* [Task goal]:
Look through the entries below and extract exactly the lines from the one containing "Write part 4" through the one containing "0, .39, .415).build('under_bracket', BLACK, t)", ends included.

*** Data for processing ***

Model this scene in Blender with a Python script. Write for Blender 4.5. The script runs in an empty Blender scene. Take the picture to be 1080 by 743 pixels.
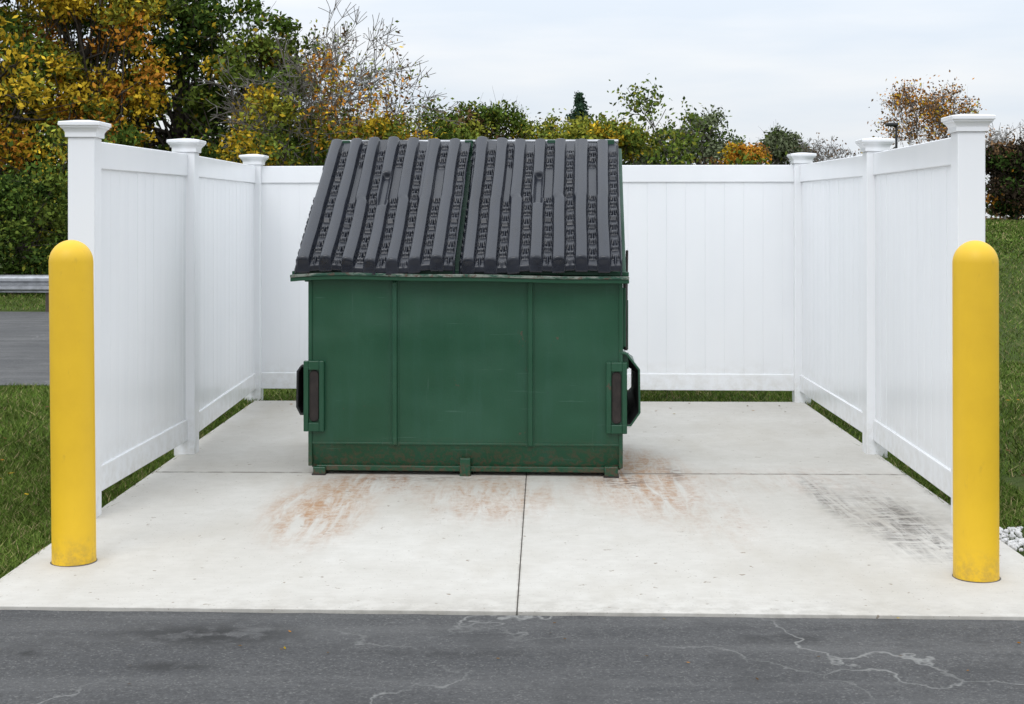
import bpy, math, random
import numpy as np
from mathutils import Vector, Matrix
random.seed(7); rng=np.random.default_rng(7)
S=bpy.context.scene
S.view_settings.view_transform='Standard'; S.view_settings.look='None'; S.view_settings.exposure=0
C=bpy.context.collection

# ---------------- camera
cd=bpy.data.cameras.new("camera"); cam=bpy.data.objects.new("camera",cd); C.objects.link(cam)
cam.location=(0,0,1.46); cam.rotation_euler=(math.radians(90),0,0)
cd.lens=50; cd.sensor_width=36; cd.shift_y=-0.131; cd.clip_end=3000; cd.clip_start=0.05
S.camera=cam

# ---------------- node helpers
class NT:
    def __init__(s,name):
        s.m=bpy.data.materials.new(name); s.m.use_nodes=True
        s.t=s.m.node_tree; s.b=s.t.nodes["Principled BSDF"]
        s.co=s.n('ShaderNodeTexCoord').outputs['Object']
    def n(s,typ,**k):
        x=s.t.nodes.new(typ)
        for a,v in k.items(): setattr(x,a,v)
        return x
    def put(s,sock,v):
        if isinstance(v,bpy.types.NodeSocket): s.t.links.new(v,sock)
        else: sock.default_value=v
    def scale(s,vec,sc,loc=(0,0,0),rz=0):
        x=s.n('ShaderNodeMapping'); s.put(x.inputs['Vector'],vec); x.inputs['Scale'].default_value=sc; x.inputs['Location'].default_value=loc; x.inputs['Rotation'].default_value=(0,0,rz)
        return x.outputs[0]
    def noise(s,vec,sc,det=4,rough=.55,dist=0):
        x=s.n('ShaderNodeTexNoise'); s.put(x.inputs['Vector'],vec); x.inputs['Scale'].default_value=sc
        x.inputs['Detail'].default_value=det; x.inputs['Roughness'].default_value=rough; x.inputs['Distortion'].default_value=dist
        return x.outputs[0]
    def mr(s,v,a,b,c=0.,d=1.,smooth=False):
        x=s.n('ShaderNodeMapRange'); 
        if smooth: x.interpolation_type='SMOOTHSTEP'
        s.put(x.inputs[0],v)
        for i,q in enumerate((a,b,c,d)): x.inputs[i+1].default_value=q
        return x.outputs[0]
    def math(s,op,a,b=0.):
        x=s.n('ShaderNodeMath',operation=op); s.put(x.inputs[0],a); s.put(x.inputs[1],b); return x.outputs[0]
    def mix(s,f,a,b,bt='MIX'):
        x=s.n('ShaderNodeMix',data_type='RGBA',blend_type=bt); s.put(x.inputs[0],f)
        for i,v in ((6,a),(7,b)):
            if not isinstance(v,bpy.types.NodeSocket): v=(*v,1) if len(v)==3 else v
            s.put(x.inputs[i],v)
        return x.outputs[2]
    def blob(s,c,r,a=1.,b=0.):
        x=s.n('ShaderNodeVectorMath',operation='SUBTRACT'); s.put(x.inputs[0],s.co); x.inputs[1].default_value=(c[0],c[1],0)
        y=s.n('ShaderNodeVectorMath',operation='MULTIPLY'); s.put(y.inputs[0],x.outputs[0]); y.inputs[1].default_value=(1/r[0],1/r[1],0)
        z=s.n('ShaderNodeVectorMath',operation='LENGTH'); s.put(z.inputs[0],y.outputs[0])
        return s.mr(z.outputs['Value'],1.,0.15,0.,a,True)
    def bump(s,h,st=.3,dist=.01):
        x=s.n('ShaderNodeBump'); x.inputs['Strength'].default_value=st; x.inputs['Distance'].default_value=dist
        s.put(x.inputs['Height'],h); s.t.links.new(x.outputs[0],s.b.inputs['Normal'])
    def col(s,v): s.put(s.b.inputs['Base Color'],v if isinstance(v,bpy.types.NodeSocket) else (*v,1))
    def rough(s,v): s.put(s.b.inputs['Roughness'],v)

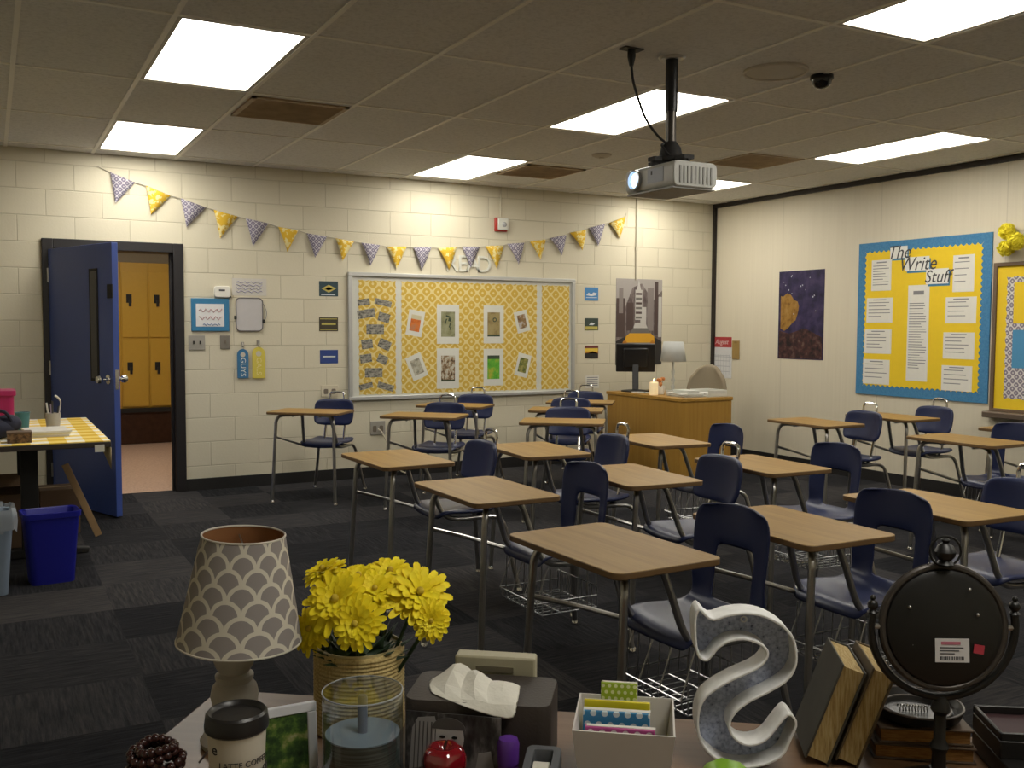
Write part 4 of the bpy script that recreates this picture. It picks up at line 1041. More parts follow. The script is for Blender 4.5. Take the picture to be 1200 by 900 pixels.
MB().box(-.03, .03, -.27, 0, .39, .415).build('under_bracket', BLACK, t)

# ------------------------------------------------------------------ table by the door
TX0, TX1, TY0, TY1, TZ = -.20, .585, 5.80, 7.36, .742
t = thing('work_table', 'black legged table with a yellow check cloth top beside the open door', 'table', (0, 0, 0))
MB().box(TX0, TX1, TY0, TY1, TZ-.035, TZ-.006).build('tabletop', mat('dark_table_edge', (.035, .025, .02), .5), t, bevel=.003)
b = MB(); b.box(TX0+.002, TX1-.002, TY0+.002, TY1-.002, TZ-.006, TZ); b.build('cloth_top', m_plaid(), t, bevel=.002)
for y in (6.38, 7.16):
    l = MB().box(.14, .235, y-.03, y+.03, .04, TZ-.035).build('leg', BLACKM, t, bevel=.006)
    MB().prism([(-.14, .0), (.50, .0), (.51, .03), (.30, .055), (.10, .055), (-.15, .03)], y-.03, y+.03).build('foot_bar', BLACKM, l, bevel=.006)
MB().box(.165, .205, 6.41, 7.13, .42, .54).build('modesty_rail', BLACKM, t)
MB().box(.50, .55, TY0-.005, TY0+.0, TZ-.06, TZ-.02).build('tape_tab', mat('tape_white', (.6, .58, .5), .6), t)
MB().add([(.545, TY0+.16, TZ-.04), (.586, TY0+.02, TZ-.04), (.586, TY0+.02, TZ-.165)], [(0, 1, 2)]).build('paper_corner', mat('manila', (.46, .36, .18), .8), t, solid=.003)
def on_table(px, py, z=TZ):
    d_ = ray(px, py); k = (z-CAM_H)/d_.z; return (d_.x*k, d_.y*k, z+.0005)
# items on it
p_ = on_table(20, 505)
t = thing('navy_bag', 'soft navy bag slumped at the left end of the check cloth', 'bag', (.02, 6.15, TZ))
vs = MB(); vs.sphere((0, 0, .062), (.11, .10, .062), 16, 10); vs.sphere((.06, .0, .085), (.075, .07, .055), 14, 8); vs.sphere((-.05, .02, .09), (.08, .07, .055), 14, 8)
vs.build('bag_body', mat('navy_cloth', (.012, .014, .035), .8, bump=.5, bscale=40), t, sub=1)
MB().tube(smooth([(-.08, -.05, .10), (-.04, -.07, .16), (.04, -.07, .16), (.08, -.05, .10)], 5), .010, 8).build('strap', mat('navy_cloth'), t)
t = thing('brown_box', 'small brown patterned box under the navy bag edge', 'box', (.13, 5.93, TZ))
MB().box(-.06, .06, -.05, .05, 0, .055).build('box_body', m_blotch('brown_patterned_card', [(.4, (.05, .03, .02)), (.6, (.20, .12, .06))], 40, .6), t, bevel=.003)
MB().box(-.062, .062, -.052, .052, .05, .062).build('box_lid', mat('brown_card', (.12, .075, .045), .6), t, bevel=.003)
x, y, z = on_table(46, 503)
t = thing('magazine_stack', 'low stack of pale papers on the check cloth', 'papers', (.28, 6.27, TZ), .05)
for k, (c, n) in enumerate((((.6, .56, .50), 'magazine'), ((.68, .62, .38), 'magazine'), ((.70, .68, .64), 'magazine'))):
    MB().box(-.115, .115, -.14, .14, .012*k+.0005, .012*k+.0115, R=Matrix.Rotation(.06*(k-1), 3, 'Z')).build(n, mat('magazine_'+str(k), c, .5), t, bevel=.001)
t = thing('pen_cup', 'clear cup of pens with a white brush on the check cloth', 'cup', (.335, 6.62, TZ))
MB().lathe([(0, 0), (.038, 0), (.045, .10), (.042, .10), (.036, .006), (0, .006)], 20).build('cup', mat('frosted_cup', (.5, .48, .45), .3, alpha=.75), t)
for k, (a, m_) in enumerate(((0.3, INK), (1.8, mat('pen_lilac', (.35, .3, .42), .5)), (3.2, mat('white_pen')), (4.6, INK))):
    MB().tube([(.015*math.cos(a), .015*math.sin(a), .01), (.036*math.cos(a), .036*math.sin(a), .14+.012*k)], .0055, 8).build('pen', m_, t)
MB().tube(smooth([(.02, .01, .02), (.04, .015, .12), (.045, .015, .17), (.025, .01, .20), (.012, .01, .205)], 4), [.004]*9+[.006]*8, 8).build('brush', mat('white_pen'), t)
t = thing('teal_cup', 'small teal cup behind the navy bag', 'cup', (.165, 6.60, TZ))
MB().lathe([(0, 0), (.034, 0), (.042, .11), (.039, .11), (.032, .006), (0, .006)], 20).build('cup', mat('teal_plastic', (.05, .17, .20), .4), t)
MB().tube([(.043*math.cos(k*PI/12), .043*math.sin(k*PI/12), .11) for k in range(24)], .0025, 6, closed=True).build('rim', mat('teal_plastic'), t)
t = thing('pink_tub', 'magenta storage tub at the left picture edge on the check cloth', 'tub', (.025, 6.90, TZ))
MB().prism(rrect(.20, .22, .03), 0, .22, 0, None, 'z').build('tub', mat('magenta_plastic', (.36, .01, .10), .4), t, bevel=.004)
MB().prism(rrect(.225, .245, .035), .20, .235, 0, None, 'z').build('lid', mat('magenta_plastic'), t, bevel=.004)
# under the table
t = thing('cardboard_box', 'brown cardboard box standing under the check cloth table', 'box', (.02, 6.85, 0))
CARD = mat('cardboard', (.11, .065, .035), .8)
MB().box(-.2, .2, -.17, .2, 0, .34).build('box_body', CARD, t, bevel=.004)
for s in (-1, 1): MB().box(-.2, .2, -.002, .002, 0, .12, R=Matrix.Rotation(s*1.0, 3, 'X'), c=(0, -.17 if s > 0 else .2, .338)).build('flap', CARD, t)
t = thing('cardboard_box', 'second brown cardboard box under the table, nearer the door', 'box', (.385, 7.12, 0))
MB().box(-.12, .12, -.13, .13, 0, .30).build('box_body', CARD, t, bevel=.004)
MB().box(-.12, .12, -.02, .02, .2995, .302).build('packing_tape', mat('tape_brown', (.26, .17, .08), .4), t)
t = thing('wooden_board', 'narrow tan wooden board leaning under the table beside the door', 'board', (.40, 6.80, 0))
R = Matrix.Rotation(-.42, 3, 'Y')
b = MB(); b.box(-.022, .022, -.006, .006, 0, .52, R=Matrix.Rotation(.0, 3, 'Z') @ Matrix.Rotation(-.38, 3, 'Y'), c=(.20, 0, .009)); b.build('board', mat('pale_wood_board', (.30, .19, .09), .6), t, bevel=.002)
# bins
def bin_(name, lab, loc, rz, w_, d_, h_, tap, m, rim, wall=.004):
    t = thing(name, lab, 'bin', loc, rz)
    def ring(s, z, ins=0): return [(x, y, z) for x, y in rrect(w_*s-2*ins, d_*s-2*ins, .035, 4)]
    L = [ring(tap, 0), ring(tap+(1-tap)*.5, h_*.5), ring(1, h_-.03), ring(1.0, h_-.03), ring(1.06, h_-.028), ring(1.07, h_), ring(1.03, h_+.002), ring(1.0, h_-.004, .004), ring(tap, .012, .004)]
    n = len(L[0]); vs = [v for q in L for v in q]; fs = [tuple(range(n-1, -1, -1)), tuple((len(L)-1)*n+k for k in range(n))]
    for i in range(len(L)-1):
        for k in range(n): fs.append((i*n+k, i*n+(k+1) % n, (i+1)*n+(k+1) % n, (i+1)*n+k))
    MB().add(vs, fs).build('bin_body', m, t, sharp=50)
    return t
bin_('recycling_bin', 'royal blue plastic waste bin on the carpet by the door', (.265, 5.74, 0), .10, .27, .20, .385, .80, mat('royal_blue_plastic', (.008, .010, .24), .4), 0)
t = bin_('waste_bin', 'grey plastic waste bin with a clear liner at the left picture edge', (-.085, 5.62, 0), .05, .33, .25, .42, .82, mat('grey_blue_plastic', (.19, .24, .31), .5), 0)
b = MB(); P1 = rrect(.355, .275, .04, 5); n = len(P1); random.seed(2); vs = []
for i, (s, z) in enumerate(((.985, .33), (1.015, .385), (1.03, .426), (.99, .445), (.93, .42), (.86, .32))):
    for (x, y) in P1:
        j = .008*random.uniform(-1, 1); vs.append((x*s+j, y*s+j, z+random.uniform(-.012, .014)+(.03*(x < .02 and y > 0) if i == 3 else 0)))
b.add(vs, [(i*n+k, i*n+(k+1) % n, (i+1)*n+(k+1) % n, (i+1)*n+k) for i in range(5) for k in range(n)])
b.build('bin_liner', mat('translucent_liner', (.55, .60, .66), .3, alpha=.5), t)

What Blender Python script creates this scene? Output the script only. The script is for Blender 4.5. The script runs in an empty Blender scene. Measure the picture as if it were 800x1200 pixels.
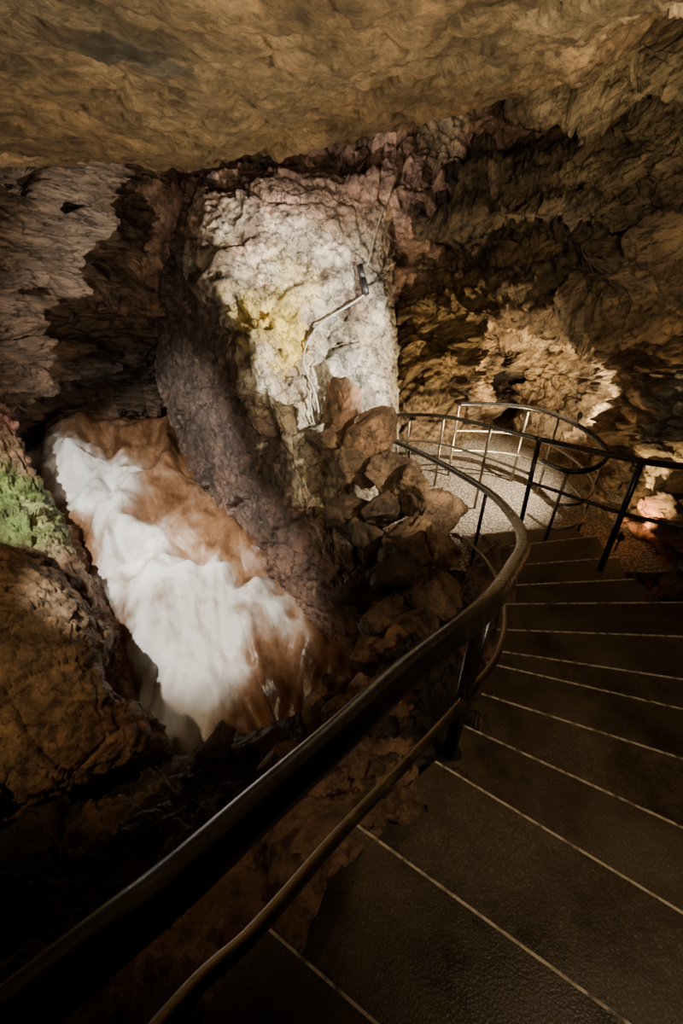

***

* [Final result]:
Write part 4 of the bpy script that recreates this picture. It picks up at line 1041. More parts follow. The script is for Blender 4.5. Take the picture to be 1200 by 900 pixels.
MB().box(-.03, .03, -.27, 0, .39, .415).build('under_bracket', BLACK, t)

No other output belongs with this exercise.